#### Task description:
Retype only the lines from the top of the records to the line with "R = math.radians", including that line but none of the pictures.

>>>>

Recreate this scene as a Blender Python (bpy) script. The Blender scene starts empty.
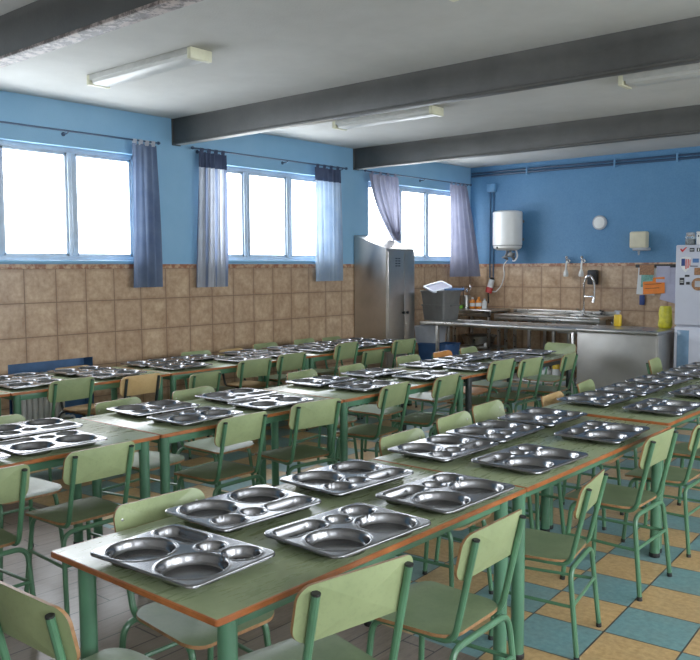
import bpy, bmesh, math, random
from mathutils import Vector, Matrix
random.seed(7)
SC = bpy.context.scene
COL = SC.collection
R = math.radians

# ------------------------------------------------------------------ materials
class N:
    """tiny node-graph helper"""
    def __init__(s, name):
        s.m = bpy.data.materials.new(name); s.m.use_nodes = True
        s.t = s.m.node_tree; s.n = s.t.nodes; s.l = s.t.links
        s.b = s.n['Principled BSDF']; s.out = s.n['Material Output']
    def new(s, typ, **kw):
        x = s.n.new(typ)
        for k, v in kw.items(): setattr(x, k, v)
        return x
    def link(s, a, b): s.l.new(a, b)
    def math(s, op, a, b=None):
        x = s.new('ShaderNodeMath', operation=op)
        for i, v in enumerate((a, b)):
            if v is None: continue
            if isinstance(v, (int, float)): x.inputs[i].default_value = v
            else: s.link(v, x.inputs[i])
        return x.outputs[0]
    def mix(s, fac, a, b, typ='MIX'):
        x = s.new('ShaderNodeMix', data_type='RGBA', blend_type=typ)
        for sock, v in ((x.inputs[0], fac), (x.inputs[6], a), (x.inputs[7], b)):
            if isinstance(v, (int, float)): sock.default_value = v
            elif isinstance(v, tuple): sock.default_value = (*v, 1)
            else: s.link(v, sock)
        return x.outputs[2]
    def pos(s, obj=False):
        if obj: return s.new('ShaderNodeTexCoord').outputs['Object']
        return s.new('ShaderNodeNewGeometry').outputs['Position']
    def noise(s, scale, detail=3, rough=.5, vec=None, stretch=None):
        x = s.new('ShaderNodeTexNoise'); x.inputs['Scale'].default_value = scale
        x.inputs['Detail'].default_value = detail; x.inputs['Roughness'].default_value = rough
        v = vec if vec is not None else s.pos()
        if stretch:
            mp = s.new('ShaderNodeMapping'); mp.inputs['Scale'].default_value = stretch
            s.link(v, mp.inputs[0]); v = mp.outputs[0]
        s.link(v, x.inputs['Vector']); return x.outputs[0]
    def ramp(s, v, lo, hi, c0=(0, 0, 0), c1=(1, 1, 1)):
        x = s.new('ShaderNodeValToRGB'); e = x.color_ramp.elements
        e[0].position, e[1].position = lo, hi; e[0].color = (*c0, 1); e[1].color = (*c1, 1)
        s.link(v, x.inputs[0]); return x.outputs[0]
    def bump(s, h, strength=.2, dist=.01):
        x = s.new('ShaderNodeBump'); x.inputs['Strength'].default_value = strength
        x.inputs['Distance'].default_value = dist
        s.link(h, x.inputs['Height']); s.link(x.outputs[0], s.b.inputs['Normal'])
    def set(s, **kw):
        for k, v in kw.items():
            i = s.b.inputs[k]
            if isinstance(v, tuple): i.default_value = (*v, 1)
            elif isinstance(v, (int, float)): i.default_value = v
            else: s.link(v, i)
        return s

def simple(name, col, rough=.5, metal=0., var=.12, scale=9., bump=0., obj=True, coat=0.):
    g = N(name)
    n = g.noise(scale, 4, .6, g.pos(obj))
    d = tuple(max(0, c * (1 - var)) for c in col); l = tuple(min(1, c * (1 + var)) for c in col)
    g.set(**{'Base Color': g.ramp(n, .3, .7, d, l), 'Roughness': rough, 'Metallic': metal})
    if coat: g.set(**{'Coat Weight': coat, 'Coat Roughness': .15})
    if bump: g.bump(g.noise(scale * 8, 2, .5, g.pos(obj)), bump, .003)
    return g.m

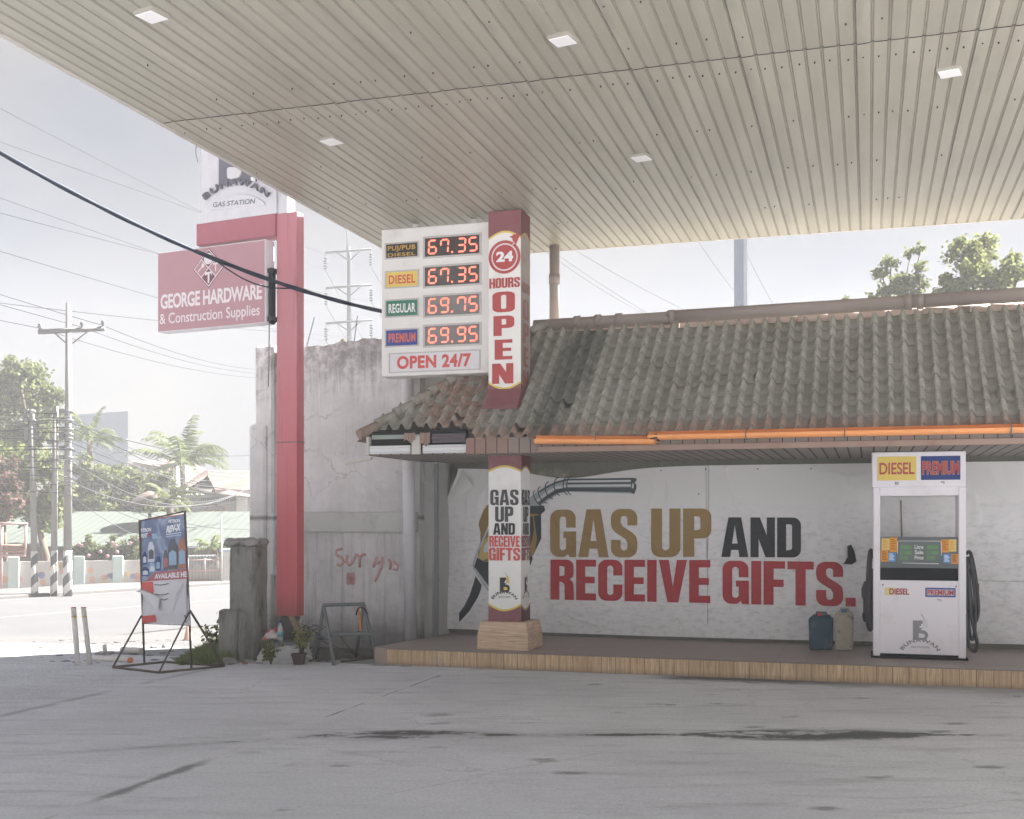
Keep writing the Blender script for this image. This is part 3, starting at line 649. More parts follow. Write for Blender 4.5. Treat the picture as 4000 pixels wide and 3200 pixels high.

<<<<

#### Response to this task:
Recreate this scene as a Blender Python (bpy) script. The Blender scene starts empty.
import bpy, bmesh, math, random
from mathutils import Vector, Matrix
random.seed(7)
SC = bpy.context.scene
COL = SC.collection
R = math.radians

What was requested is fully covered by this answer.